Na companhia de M7, do ilustrador (cujos desenhos eram inacreditáveis e tudo aquilo feito on time, no momento) e do DJ, Capicua, nortenha, larga o tão típico: “Carago, tamos juntos pessoal! Façam barulho por vocês”.
Chega a preferida da artista, “Soldadinho”, a faixa remisturada por Sam the Kid e que sofreu das maiores transformações comparando com a original, ao contar agora com o vozeirão da Tamin: “Menina dos olhos tristes, o que tanto faz chorar? O soldadinho não volta, do outro lado do mar”. Eu não sou de choro fácil mas tenho a certeza que muitos não escaparam à lágrima tímida no canto do olho, principalmente no fim, quando vimos o abraço entre as três – “Uma sandoca à Tamin…!”. À moda do Norte, meteu Lisboa a rir.
Começam as despedidas: “MC é para Maria Capaz” – Capicua e M7 divertem-se no palco, cantam com entusiasmo e isso prende-nos à sua garra, e elas avisaram-nos: “não acreditaste em mim eu sei, para ser Rainha nunca foi preciso um Rei” canta M7, que assume maior protagonismo nesta faixa. Já para os lados do adeus, Capicua canta “Amigos Imaginários”, remisturada pelo produtor Virtus.

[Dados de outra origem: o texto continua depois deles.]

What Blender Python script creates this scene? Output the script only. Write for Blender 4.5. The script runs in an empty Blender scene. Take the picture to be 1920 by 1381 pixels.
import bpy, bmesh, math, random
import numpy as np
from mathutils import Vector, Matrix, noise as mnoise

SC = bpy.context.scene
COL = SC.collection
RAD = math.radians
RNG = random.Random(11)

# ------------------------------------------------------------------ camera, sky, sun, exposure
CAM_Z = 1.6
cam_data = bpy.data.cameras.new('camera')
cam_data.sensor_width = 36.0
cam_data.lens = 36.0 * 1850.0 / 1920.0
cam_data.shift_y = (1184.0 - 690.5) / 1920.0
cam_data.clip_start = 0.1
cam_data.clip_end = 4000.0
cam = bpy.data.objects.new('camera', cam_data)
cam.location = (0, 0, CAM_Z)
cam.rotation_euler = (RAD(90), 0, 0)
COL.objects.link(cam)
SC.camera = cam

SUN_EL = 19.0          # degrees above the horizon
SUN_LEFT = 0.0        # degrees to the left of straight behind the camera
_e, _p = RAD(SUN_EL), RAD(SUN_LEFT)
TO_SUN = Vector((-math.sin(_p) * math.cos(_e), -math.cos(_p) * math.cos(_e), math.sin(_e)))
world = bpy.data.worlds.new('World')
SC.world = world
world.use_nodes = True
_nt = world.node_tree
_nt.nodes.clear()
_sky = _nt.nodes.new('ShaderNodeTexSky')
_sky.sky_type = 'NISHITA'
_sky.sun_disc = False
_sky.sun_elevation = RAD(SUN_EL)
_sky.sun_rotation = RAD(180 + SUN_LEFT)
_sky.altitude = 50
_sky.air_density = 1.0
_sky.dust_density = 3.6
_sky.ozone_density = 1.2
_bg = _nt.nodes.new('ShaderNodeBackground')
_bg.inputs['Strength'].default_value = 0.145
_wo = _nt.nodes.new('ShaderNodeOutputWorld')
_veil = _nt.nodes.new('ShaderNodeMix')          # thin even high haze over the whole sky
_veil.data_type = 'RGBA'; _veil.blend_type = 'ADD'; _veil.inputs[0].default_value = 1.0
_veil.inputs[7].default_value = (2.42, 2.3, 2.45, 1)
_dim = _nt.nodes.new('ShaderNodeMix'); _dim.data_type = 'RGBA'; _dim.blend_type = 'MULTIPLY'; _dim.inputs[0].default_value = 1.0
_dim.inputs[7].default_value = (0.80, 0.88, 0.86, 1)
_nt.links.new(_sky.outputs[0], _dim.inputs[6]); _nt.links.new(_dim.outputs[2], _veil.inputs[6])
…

Venham as despedidas e com elas a loucura, pois as surpresas são sempre no fim. “VAYORKEN”. O público adere todo, é a mais conhecida e a letra é sabida pela maioria. Cada um de nós tenta cantar mais alto que o outro para acompanhar o fervor. Os pulos, as mãos no ar, os moves-à-hip-hop, vi muitos a darem tudo, e a Capicua não pediu menos que isso: “ a gente diverte-se imenseee”. Já dizia o outro que quem dá tudo a mais não é obrigado. Enganam-se. Para acabar em grande chega o encore e Capicua volta ao palco para ouvir “Barulho!!” na remistura de Stereossauro.
Há sempre coisas a dizer, temos sempre todos qualquer coisa a acrescentar, mas este concerto foi carregado de palavras. Capicua falou em vários sentidos, falou para o público, falou sobre ela connosco ou mesmo sobre nós. De um modo directo, trabalhado, bruto e cuidado. Diz que “Eles têm medo que não tenhamos medo” (excerto da faixa “Medo do Medo”) Mas a Capicua não tem. A Ana Matos Fernandes não tem.